SQL Subqueries
A query nested inside another query — one of the most powerful tools in SQL.
What is a subquery?
A subquery is a SELECT statement written inside another SQL statement — inside WHERE, FROM, SELECT, or HAVING. The database executes the inner query first, then uses its result in the outer query.
Scalar subquery — returns one value
SQL — orders above the average
SELECT product, amount
FROM orders
WHERE amount > (SELECT AVG(amount) FROM orders);
The subquery returns one number (the average). That number is then used in the WHERE comparison.
List subquery — returns a column of values (IN)
SQL — orders by Indian customers
SELECT *
FROM orders
WHERE customer_id IN (
SELECT id FROM customers WHERE country = 'India'
);
Table subquery — returns a full result set (in FROM)
SQL — top-spending customers
SELECT customer_id, total
FROM (
SELECT customer_id, SUM(amount) AS total
FROM orders
GROUP BY customer_id
) AS spending
WHERE total > 1000
ORDER BY total DESC;
Correlated subquery — references the outer query
SQL — each customer's most recent order
SELECT c.name, o.product, o.amount
FROM customers c
JOIN orders o ON c.id = o.customer_id
WHERE o.id = (
SELECT id FROM orders
WHERE customer_id = c.id -- ← references outer query's c.id
ORDER BY id DESC LIMIT 1
);
EXISTS — check if any rows match
SQL — customers who have placed at least one order
SELECT name
FROM customers c
WHERE EXISTS (
SELECT 1 FROM orders o
WHERE o.customer_id = c.id
);
EXISTS returns TRUE as soon as it finds the first matching row — it's faster than IN when the subquery result set is large.

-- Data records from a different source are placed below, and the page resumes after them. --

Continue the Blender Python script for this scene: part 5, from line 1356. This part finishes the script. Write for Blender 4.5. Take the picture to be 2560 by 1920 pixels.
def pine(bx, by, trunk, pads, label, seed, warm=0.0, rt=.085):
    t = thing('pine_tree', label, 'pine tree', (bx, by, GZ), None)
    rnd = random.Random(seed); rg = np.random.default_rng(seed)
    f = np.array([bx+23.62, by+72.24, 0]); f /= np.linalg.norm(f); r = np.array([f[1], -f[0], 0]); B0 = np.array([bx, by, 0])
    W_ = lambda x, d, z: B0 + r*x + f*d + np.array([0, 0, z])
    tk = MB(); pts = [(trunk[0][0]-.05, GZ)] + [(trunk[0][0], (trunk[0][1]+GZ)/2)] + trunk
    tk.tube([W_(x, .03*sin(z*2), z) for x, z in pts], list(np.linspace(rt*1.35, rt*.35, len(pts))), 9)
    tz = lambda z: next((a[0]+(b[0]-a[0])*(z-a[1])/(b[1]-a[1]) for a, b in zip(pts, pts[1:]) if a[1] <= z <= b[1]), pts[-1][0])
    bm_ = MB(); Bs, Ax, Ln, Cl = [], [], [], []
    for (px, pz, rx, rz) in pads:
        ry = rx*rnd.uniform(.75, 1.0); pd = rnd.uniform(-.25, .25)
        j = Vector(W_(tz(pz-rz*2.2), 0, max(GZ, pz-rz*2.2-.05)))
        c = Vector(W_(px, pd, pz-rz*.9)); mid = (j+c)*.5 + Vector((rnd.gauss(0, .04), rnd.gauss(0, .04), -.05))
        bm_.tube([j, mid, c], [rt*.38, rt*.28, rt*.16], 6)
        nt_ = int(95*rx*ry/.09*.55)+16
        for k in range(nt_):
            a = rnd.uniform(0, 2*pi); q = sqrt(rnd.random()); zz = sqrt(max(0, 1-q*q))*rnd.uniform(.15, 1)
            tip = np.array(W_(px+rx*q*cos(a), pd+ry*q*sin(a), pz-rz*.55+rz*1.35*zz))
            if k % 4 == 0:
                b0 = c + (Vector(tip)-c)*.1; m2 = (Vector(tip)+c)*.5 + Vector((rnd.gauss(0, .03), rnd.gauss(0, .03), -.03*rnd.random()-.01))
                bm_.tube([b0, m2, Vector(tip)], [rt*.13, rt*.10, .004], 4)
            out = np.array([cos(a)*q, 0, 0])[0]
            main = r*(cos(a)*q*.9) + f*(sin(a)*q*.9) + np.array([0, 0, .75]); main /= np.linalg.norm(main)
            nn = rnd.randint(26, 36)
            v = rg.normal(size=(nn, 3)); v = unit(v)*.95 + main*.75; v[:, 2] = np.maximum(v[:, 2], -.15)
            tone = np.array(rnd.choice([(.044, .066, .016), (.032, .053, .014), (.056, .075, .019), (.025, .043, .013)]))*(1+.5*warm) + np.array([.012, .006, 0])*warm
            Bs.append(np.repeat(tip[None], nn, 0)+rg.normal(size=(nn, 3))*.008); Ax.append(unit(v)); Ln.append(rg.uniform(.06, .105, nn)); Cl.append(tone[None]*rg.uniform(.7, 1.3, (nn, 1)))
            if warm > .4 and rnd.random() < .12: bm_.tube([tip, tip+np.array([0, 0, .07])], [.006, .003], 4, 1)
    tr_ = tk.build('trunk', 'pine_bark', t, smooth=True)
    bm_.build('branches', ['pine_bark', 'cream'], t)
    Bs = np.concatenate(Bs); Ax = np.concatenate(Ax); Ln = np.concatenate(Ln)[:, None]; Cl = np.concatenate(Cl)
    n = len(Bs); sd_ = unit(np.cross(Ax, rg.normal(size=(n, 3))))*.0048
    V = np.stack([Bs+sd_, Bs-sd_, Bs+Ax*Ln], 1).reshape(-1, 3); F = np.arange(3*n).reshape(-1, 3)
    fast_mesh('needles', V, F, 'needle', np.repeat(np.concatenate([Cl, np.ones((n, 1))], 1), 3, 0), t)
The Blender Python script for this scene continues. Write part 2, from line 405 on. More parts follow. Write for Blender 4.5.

CTE (WITH clause) — named subquery
SQL — same query, cleaner with CTE
WITH customer_totals AS (
SELECT customer_id, SUM(amount) AS total
FROM orders
GROUP BY customer_id
)
SELECT c.name, ct.total
FROM customers c
JOIN customer_totals ct ON c.id = ct.customer_id
WHERE ct.total > 1000
ORDER BY ct.total DESC;
Subquery vs JOIN vs CTE
Use a JOIN when the relationship is clear and you want all columns. Use a subquery for filters (WHERE/HAVING) or when you need an intermediate calculation. Use a CTE when the subquery is complex or used more than once — it's readable and reusable.